Task description:
Without the pictures, set down every line of the data exactly.

[start of Source excerpt]

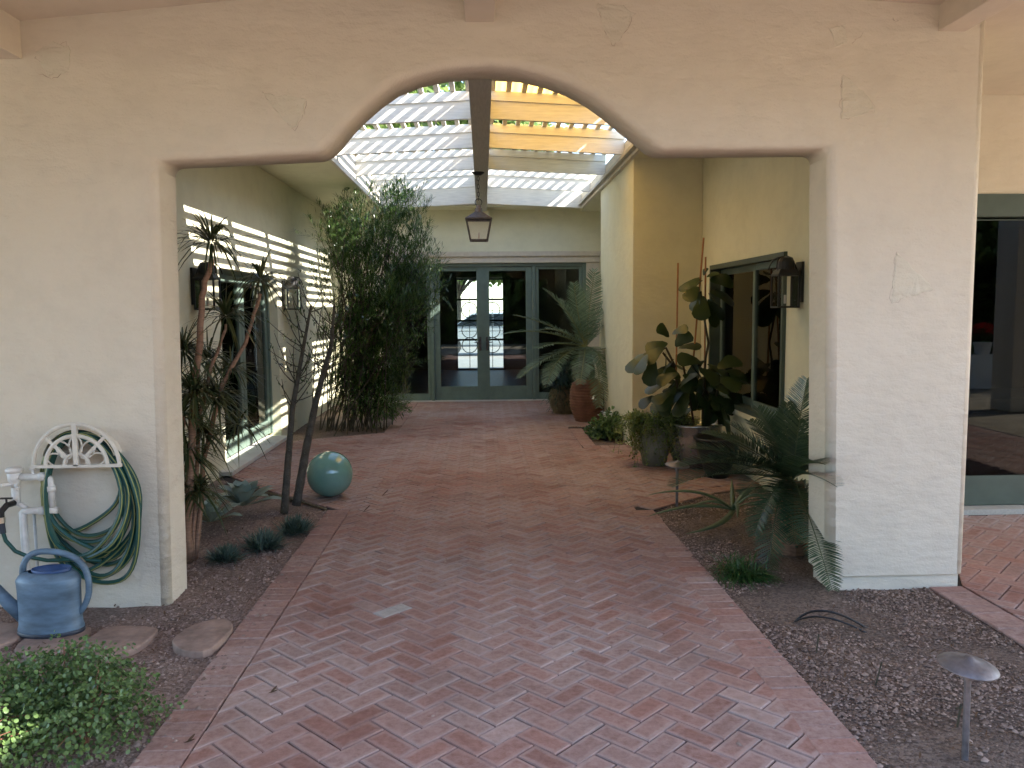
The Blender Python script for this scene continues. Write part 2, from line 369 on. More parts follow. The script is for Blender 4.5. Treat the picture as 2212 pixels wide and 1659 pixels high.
def pebbles(name, regions, mat, label=None, flat=None):
    ico = np.array([(0, 0, .7), (1, 0, 0), (.3, .95, 0), (-.8, .6, 0), (-.8, -.6, 0), (.3, -.95, 0)]); tf = [(0, i, i % 5 + 1) for i in range(1, 6)]
    from mathutils.noise import noise as nz0
    P = []; bare = .35 if mat == 'pebble' else .2
    for poly, n, (ylo, yhi) in regions:
        xs = [p[0] for p in poly]; x = rng.uniform(min(xs), max(xs), n); y = rng.uniform(ylo, yhi, n); k = inpoly(x, y, poly) & (np.array([nz0((a * 1.3, b_ * 1.3, 5.)) + .4 * nz0((a * 6, b_ * 6, 2.)) for a, b_ in zip(x, y)]) < bare + rng.normal(0, .12, n)); P.append(np.stack([x[k], y[k]], 1))
    P = np.concatenate(P); N = len(P); r = rng.gamma(2.6, .0017, N) + .0018; a = rng.uniform(0, 6.28, N)
    V = np.repeat(ico[None], N, 0) * rng.uniform(.7, 1.3, (N, 6, 1)); V[:, :, 0] *= r[:, None]; V[:, :, 1] *= (r * rng.uniform(.6, 1, N))[:, None]; V[:, :, 2] *= r[:, None]
    c, s = np.cos(a)[:, None], np.sin(a)[:, None]; X = V[:, :, 0] * c - V[:, :, 1] * s; Y = V[:, :, 0] * s + V[:, :, 1] * c
    V = np.stack([X + P[:, None, 0], Y + P[:, None, 1], V[:, :, 2]], 2)
    from mathutils.noise import noise as nz
    V[:, :, 2] += np.array([-.017 + .016 * nz((p[0] * 2.1, p[1] * 2.1, 1.3)) + .008 * nz((p[0] * 7, p[1] * 7, 4)) for p in P])[:, None]
    if flat is not None: V[:, :, 2] -= V[:, :, 2].min(1)[:, None] - flat
    Fc = (np.array(tf)[None] + (np.arange(N) * 6)[:, None, None]).reshape(-1, 3)
    me = bpy.data.meshes.new(name); me.vertices.add(N * 6); me.vertices.foreach_set('co', V.ravel()); me.loops.add(Fc.size); me.loops.foreach_set('vertex_index', Fc.ravel().astype(np.int32))
    me.polygons.add(len(Fc)); me.polygons.foreach_set('loop_start', np.arange(0, Fc.size, 3, dtype=np.int32)); me.update(calc_edges=True)
    at_ = me.attributes.new('var', 'FLOAT', 'FACE'); at_.data.foreach_set('value', np.repeat(rng.beta(1.6, 2.6, N), 5)); me.materials.append(MT[mat])
    return tag(link(bpy.data.objects.new(name, me)), label, kind='stuff')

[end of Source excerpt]

Full output:
The Blender Python script for this scene continues. Write part 2, from line 369 on. More parts follow. The script is for Blender 4.5. Treat the picture as 2212 pixels wide and 1659 pixels high.
def pebbles(name, regions, mat, label=None, flat=None):
    ico = np.array([(0, 0, .7), (1, 0, 0), (.3, .95, 0), (-.8, .6, 0), (-.8, -.6, 0), (.3, -.95, 0)]); tf = [(0, i, i % 5 + 1) for i in range(1, 6)]
    from mathutils.noise import noise as nz0
    P = []; bare = .35 if mat == 'pebble' else .2
    for poly, n, (ylo, yhi) in regions:
        xs = [p[0] for p in poly]; x = rng.uniform(min(xs), max(xs), n); y = rng.uniform(ylo, yhi, n); k = inpoly(x, y, poly) & (np.array([nz0((a * 1.3, b_ * 1.3, 5.)) + .4 * nz0((a * 6, b_ * 6, 2.)) for a, b_ in zip(x, y)]) < bare + rng.normal(0, .12, n)); P.append(np.stack([x[k], y[k]], 1))
    P = np.concatenate(P); N = len(P); r = rng.gamma(2.6, .0017, N) + .0018; a = rng.uniform(0, 6.28, N)
    V = np.repeat(ico[None], N, 0) * rng.uniform(.7, 1.3, (N, 6, 1)); V[:, :, 0] *= r[:, None]; V[:, :, 1] *= (r * rng.uniform(.6, 1, N))[:, None]; V[:, :, 2] *= r[:, None]
    c, s = np.cos(a)[:, None], np.sin(a)[:, None]; X = V[:, :, 0] * c - V[:, :, 1] * s; Y = V[:, :, 0] * s + V[:, :, 1] * c
    V = np.stack([X + P[:, None, 0], Y + P[:, None, 1], V[:, :, 2]], 2)
    from mathutils.noise import noise as nz
    V[:, :, 2] += np.array([-.017 + .016 * nz((p[0] * 2.1, p[1] * 2.1, 1.3)) + .008 * nz((p[0] * 7, p[1] * 7, 4)) for p in P])[:, None]
    if flat is not None: V[:, :, 2] -= V[:, :, 2].min(1)[:, None] - flat
    Fc = (np.array(tf)[None] + (np.arange(N) * 6)[:, None, None]).reshape(-1, 3)
    me = bpy.data.meshes.new(name); me.vertices.add(N * 6); me.vertices.foreach_set('co', V.ravel()); me.loops.add(Fc.size); me.loops.foreach_set('vertex_index', Fc.ravel().astype(np.int32))
    me.polygons.add(len(Fc)); me.polygons.foreach_set('loop_start', np.arange(0, Fc.size, 3, dtype=np.int32)); me.update(calc_edges=True)
    at_ = me.attributes.new('var', 'FLOAT', 'FACE'); at_.data.foreach_set('value', np.repeat(rng.beta(1.6, 2.6, N), 5)); me.materials.append(MT[mat])
    return tag(link(bpy.data.objects.new(name, me)), label, kind='stuff')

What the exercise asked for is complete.